State of the art implementation, using random projection for reasonably accurate yet hundreds to thousands of times faster: http://radimrehurek.com/gensim/

Random Projection is something you should be aware of if you do any kind of large dimensional modeling. It is magic.


Also, random indexing, which is in its theoretic essence the same thing: http://www.sics.se/~mange/random_indexing.html


Truncated SVD has been a wonderful tool for "cleaning up" pairwise cosine similarity data for text document comparisons, graph/network building (for a visual representation of entities represented by documents, embedded in something like Gephi/Sigma.js/D3), and for item-based recommendation systems.

The biggest problems I then run into involves choosing a "k" (the dimensions allowed in your truncation). Have had some thoughts about training this unsupervised method (providing labeled data for what "oughta" be the top nearest neighbors for this particular entity, and optimizing toward that) or building an ensemble method on top of many SVD'd truncated vector spaces (though the combination method is unclear to me-- pick kNN from a linear combination of each model's outcomes? Pick the intersection of each method's k nearest neighbors?)

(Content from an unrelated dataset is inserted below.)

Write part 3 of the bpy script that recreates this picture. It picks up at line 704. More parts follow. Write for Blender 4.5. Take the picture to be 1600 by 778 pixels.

To novices looking at this tutorial: NumPy's a wonderful tool for small toy examples, but at a certain scale you will depend heavily on the sparse matrix formats provided for you by SciPy. (That and random projections should curb any memory problems you'll run into for many vector space-based problems, short of operating at a Google/Yahoo scale, or if your target's TBs of logging data).


Visualising multi-dimensional data is indeed, tricky. The best tool I have found so far for word representations similar to LSA has been t-SNE:

http://homepage.tudelft.nl/19j49/t-SNE.html

In some cases what I get isn't all that much better than simply using PCA, but overall t-SNE is superior. Although t-SNE is dreadfully slow... Below is a link to an implementation used for text and I can highly recommend the original paper on t-SNE:

https://github.com/turian/textSNE


FYI

What are the differences among latent semantic analysis (LSA), latent semantic indexing (LSI), and singular value decomposition (SVD)?

http://stats.stackexchange.com/questions/4735/what-are-the-d...


Also: "LSA was patented in 1988 (US Patent 4,839,853) by Scott Deerwester, Susan Dumais, George Furnas, Richard Harshman, Thomas Landauer, Karen Lochbaum and Lynn Streeter."

https://en.wikipedia.org/wiki/Latent_semantic_analysis


So the patent is expired now, right?